TASK DIRECTIONS :: From the records below, transcribe only the lines running from the one with "Continue the Blender" through the one with "bm = BM(); box(bm, 0.0, 4.3, -0.014, 0.0, 0, 0.09, M=F_tv.M);". Keep both of those end lines.

##########

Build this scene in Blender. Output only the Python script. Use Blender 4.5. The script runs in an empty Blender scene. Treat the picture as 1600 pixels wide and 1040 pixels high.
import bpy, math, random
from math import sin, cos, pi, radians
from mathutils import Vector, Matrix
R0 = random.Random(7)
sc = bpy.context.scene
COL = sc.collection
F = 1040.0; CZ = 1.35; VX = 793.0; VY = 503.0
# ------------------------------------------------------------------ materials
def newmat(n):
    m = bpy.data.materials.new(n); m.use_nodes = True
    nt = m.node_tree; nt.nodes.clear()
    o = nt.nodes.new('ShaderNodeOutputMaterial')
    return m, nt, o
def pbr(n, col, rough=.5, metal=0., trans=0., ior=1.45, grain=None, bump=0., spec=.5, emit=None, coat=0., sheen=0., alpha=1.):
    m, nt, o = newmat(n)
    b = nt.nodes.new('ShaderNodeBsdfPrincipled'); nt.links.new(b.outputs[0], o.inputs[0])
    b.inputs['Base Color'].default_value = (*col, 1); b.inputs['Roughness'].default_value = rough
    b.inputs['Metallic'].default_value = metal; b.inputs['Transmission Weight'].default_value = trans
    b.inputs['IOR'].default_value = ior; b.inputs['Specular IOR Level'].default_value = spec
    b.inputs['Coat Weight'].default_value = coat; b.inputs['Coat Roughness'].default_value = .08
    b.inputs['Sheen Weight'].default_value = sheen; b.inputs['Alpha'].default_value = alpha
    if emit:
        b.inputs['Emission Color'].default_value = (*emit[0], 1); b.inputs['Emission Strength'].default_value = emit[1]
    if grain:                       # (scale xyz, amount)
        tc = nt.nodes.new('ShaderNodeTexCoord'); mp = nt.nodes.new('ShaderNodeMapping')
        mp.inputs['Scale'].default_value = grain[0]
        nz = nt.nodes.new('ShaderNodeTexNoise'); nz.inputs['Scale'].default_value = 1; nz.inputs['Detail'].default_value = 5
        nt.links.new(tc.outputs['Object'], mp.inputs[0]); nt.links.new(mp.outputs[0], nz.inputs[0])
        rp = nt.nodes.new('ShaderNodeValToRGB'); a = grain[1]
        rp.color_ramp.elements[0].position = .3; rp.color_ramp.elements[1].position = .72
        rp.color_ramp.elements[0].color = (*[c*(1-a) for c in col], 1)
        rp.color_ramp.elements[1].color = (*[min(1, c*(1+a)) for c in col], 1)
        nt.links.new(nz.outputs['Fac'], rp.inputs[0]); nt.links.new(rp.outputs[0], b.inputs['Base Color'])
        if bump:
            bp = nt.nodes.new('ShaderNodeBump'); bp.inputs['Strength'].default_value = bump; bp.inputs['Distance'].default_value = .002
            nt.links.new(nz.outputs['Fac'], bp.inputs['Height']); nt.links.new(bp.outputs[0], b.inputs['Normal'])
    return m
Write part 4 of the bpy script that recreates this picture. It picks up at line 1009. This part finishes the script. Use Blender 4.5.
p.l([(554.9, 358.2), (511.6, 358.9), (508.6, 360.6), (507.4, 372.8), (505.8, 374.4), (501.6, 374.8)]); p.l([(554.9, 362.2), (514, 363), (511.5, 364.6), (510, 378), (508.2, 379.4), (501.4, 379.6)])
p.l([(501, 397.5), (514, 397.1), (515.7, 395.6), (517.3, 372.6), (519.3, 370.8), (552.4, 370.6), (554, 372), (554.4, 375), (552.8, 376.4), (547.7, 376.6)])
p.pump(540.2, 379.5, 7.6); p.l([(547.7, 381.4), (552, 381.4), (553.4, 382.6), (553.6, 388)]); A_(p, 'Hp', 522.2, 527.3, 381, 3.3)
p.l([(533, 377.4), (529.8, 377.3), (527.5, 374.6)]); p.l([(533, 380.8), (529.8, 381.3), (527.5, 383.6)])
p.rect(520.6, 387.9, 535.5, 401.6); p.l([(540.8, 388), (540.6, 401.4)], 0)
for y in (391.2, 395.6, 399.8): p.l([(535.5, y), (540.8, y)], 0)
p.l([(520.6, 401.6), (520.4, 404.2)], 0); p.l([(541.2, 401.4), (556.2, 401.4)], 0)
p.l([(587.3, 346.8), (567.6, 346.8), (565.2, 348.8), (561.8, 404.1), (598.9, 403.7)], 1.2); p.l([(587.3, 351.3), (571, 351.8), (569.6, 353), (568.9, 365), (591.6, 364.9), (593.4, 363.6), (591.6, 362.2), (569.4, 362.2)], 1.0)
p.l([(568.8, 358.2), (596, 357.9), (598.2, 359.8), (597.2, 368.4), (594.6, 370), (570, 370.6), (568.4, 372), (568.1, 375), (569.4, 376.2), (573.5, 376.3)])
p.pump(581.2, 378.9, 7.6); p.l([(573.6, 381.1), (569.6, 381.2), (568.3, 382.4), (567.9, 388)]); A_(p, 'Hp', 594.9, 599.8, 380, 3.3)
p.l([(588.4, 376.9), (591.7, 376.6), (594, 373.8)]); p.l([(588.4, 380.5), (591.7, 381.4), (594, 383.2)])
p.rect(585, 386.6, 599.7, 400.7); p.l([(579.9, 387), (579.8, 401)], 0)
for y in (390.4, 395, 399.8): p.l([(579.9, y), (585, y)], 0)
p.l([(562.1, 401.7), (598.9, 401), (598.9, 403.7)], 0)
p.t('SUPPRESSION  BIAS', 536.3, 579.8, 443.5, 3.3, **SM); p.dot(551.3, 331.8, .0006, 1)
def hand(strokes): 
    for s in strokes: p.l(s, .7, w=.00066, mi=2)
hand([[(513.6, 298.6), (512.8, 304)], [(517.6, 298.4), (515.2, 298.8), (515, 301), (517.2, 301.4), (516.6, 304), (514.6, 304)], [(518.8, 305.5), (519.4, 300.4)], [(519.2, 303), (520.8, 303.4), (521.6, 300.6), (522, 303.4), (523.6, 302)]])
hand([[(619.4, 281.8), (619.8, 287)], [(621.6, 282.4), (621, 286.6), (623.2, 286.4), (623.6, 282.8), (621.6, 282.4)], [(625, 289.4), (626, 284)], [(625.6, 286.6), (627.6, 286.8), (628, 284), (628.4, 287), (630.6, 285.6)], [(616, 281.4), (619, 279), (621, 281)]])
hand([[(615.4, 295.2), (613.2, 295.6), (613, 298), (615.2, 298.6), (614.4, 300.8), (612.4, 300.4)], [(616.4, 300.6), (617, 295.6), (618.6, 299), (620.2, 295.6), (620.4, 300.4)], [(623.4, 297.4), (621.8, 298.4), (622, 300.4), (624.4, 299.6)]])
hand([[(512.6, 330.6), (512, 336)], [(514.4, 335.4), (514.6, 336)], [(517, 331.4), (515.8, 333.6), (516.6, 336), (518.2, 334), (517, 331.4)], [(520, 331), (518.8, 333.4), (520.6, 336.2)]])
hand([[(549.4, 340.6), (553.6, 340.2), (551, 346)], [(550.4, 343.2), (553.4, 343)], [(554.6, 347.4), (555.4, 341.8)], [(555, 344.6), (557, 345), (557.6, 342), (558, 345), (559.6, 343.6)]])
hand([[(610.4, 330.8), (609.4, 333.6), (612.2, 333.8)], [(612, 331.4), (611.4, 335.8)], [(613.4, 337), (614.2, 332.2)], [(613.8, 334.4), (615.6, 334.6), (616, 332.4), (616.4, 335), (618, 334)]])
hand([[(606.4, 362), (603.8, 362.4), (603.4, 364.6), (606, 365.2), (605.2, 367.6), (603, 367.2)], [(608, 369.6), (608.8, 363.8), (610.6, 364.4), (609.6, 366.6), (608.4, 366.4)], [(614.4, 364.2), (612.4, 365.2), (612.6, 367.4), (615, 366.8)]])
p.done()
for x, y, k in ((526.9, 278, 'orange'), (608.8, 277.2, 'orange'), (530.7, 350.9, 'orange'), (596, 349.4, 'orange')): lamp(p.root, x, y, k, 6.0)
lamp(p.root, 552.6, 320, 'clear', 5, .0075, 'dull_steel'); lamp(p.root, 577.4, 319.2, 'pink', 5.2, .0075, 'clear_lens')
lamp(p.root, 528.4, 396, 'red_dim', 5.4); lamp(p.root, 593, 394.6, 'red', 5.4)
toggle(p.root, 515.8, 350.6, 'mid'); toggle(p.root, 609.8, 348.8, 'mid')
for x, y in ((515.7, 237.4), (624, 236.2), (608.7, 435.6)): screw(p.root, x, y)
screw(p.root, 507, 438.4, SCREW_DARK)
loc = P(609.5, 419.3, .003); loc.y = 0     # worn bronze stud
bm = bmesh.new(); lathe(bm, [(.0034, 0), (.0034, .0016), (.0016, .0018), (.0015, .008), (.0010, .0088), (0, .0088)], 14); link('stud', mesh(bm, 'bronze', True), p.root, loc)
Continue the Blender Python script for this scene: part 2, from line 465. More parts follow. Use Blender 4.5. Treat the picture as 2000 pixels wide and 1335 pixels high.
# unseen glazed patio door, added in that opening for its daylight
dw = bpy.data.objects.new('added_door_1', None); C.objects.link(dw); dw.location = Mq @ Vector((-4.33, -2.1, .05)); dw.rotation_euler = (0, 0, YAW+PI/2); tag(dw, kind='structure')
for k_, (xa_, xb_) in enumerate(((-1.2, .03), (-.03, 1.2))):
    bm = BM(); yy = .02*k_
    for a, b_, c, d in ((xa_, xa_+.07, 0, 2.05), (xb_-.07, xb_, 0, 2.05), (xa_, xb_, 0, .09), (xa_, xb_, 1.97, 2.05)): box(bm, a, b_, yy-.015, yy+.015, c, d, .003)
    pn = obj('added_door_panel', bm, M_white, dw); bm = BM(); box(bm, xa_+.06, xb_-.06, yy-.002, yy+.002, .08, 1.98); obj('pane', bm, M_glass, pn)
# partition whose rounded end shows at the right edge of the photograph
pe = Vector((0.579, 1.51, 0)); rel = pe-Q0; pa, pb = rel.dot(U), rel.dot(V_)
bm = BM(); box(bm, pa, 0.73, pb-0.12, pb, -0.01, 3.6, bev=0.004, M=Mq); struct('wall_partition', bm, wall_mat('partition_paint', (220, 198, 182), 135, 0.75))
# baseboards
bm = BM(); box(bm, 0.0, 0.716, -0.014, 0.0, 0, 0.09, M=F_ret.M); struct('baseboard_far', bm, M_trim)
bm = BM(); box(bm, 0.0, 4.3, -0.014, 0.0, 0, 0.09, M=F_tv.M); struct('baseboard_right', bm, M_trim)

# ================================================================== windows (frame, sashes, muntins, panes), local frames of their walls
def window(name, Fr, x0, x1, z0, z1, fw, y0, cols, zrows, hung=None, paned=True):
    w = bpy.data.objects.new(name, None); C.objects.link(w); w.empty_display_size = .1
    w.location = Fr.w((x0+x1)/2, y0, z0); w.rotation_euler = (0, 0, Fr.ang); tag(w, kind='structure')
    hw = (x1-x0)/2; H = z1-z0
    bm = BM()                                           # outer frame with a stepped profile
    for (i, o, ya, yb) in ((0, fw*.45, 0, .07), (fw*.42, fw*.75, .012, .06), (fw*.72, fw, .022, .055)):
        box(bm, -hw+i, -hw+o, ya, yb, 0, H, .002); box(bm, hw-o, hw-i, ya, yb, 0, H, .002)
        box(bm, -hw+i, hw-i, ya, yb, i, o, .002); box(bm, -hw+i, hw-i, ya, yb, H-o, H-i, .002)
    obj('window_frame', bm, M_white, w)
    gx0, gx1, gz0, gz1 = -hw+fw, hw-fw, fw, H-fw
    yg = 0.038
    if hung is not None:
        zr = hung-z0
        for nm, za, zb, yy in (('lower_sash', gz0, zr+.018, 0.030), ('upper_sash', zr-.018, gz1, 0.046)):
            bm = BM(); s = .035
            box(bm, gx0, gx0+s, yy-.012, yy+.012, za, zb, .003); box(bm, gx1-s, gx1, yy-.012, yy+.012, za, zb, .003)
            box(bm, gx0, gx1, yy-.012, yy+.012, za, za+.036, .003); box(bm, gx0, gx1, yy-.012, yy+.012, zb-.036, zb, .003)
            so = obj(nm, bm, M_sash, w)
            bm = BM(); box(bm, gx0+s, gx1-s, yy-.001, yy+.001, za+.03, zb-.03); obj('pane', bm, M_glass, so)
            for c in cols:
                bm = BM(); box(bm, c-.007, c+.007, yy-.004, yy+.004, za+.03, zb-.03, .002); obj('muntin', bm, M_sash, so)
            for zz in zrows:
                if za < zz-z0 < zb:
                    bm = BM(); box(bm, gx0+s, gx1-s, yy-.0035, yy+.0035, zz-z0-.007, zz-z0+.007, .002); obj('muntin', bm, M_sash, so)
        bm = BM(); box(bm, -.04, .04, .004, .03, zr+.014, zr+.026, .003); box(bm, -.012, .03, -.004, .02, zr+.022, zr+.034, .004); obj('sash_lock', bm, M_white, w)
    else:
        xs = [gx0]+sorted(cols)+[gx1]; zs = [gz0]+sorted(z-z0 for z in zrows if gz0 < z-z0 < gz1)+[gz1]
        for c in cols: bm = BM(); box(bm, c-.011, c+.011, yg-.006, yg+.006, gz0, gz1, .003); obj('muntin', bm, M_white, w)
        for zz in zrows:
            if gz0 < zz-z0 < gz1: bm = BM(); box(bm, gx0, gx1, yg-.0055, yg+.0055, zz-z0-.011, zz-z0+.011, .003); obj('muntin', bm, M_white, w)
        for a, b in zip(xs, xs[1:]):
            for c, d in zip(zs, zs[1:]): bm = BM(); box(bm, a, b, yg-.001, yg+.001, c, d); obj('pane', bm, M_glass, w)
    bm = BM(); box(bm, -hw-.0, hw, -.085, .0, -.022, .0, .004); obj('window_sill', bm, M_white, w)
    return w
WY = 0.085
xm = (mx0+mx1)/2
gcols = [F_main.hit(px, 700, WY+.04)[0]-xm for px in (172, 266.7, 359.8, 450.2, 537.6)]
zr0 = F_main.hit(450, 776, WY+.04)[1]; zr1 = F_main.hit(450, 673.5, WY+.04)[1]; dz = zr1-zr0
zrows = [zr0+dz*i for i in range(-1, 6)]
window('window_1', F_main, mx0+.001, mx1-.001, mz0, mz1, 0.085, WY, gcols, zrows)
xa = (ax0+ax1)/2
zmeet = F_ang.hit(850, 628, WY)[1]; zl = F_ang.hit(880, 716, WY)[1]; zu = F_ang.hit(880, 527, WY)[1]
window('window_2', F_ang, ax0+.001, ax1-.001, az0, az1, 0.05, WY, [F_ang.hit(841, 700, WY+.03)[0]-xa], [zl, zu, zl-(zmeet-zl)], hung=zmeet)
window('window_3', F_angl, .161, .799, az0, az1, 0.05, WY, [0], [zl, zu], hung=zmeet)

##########

TASK RESULT ::
Continue the Blender Python script for this scene: part 2, from line 465. More parts follow. Use Blender 4.5. Treat the picture as 2000 pixels wide and 1335 pixels high.
# unseen glazed patio door, added in that opening for its daylight
dw = bpy.data.objects.new('added_door_1', None); C.objects.link(dw); dw.location = Mq @ Vector((-4.33, -2.1, .05)); dw.rotation_euler = (0, 0, YAW+PI/2); tag(dw, kind='structure')
for k_, (xa_, xb_) in enumerate(((-1.2, .03), (-.03, 1.2))):
    bm = BM(); yy = .02*k_
    for a, b_, c, d in ((xa_, xa_+.07, 0, 2.05), (xb_-.07, xb_, 0, 2.05), (xa_, xb_, 0, .09), (xa_, xb_, 1.97, 2.05)): box(bm, a, b_, yy-.015, yy+.015, c, d, .003)
    pn = obj('added_door_panel', bm, M_white, dw); bm = BM(); box(bm, xa_+.06, xb_-.06, yy-.002, yy+.002, .08, 1.98); obj('pane', bm, M_glass, pn)
# partition whose rounded end shows at the right edge of the photograph
pe = Vector((0.579, 1.51, 0)); rel = pe-Q0; pa, pb = rel.dot(U), rel.dot(V_)
bm = BM(); box(bm, pa, 0.73, pb-0.12, pb, -0.01, 3.6, bev=0.004, M=Mq); struct('wall_partition', bm, wall_mat('partition_paint', (220, 198, 182), 135, 0.75))
# baseboards
bm = BM(); box(bm, 0.0, 0.716, -0.014, 0.0, 0, 0.09, M=F_ret.M); struct('baseboard_far', bm, M_trim)
bm = BM(); box(bm, 0.0, 4.3, -0.014, 0.0, 0, 0.09, M=F_tv.M); struct('baseboard_right', bm, M_trim)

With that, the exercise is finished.